== Source material

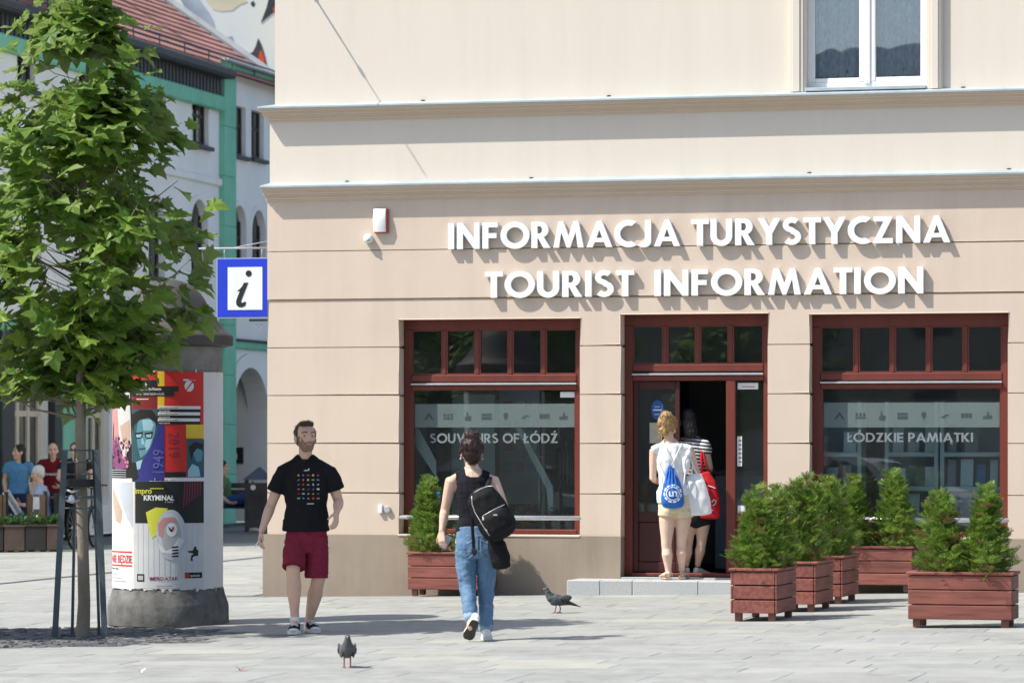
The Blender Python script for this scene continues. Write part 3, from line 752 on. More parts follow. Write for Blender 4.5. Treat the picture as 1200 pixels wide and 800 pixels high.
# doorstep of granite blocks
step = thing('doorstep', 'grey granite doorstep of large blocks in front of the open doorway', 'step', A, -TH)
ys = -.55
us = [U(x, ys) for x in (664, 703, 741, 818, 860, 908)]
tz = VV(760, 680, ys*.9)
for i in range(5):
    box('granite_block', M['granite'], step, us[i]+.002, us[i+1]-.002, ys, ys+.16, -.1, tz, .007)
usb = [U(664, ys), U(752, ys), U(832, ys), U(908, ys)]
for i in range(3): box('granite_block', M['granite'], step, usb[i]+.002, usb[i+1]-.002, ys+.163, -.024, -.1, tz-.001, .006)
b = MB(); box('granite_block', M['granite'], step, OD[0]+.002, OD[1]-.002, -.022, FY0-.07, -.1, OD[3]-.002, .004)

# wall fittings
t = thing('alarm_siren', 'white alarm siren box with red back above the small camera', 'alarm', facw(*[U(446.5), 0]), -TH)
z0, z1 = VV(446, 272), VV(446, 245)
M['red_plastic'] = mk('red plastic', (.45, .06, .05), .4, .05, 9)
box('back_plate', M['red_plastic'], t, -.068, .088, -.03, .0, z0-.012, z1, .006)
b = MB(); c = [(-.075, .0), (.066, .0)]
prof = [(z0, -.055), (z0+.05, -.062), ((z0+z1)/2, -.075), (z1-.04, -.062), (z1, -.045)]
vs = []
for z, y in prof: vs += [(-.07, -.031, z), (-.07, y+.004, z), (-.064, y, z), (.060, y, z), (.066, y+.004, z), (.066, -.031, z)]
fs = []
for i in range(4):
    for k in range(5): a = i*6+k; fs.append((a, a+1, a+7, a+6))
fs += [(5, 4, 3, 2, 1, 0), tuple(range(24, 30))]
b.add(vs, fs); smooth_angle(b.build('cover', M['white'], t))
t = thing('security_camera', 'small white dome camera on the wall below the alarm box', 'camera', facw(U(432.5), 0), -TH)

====

▶ **What is expected**
Copy the data exactly. Any picture it contains is to be omitted.

▶ **Complete response**
The Blender Python script for this scene continues. Write part 3, from line 752 on. More parts follow. Write for Blender 4.5. Treat the picture as 1200 pixels wide and 800 pixels high.
# doorstep of granite blocks
step = thing('doorstep', 'grey granite doorstep of large blocks in front of the open doorway', 'step', A, -TH)
ys = -.55
us = [U(x, ys) for x in (664, 703, 741, 818, 860, 908)]
tz = VV(760, 680, ys*.9)
for i in range(5):
    box('granite_block', M['granite'], step, us[i]+.002, us[i+1]-.002, ys, ys+.16, -.1, tz, .007)
usb = [U(664, ys), U(752, ys), U(832, ys), U(908, ys)]
for i in range(3): box('granite_block', M['granite'], step, usb[i]+.002, usb[i+1]-.002, ys+.163, -.024, -.1, tz-.001, .006)
b = MB(); box('granite_block', M['granite'], step, OD[0]+.002, OD[1]-.002, -.022, FY0-.07, -.1, OD[3]-.002, .004)

# wall fittings
t = thing('alarm_siren', 'white alarm siren box with red back above the small camera', 'alarm', facw(*[U(446.5), 0]), -TH)
z0, z1 = VV(446, 272), VV(446, 245)
M['red_plastic'] = mk('red plastic', (.45, .06, .05), .4, .05, 9)
box('back_plate', M['red_plastic'], t, -.068, .088, -.03, .0, z0-.012, z1, .006)
b = MB(); c = [(-.075, .0), (.066, .0)]
prof = [(z0, -.055), (z0+.05, -.062), ((z0+z1)/2, -.075), (z1-.04, -.062), (z1, -.045)]
vs = []
for z, y in prof: vs += [(-.07, -.031, z), (-.07, y+.004, z), (-.064, y, z), (.060, y, z), (.066, y+.004, z), (.066, -.031, z)]
fs = []
for i in range(4):
    for k in range(5): a = i*6+k; fs.append((a, a+1, a+7, a+6))
fs += [(5, 4, 3, 2, 1, 0), tuple(range(24, 30))]
b.add(vs, fs); smooth_angle(b.build('cover', M['white'], t))
t = thing('security_camera', 'small white dome camera on the wall below the alarm box', 'camera', facw(U(432.5), 0), -TH)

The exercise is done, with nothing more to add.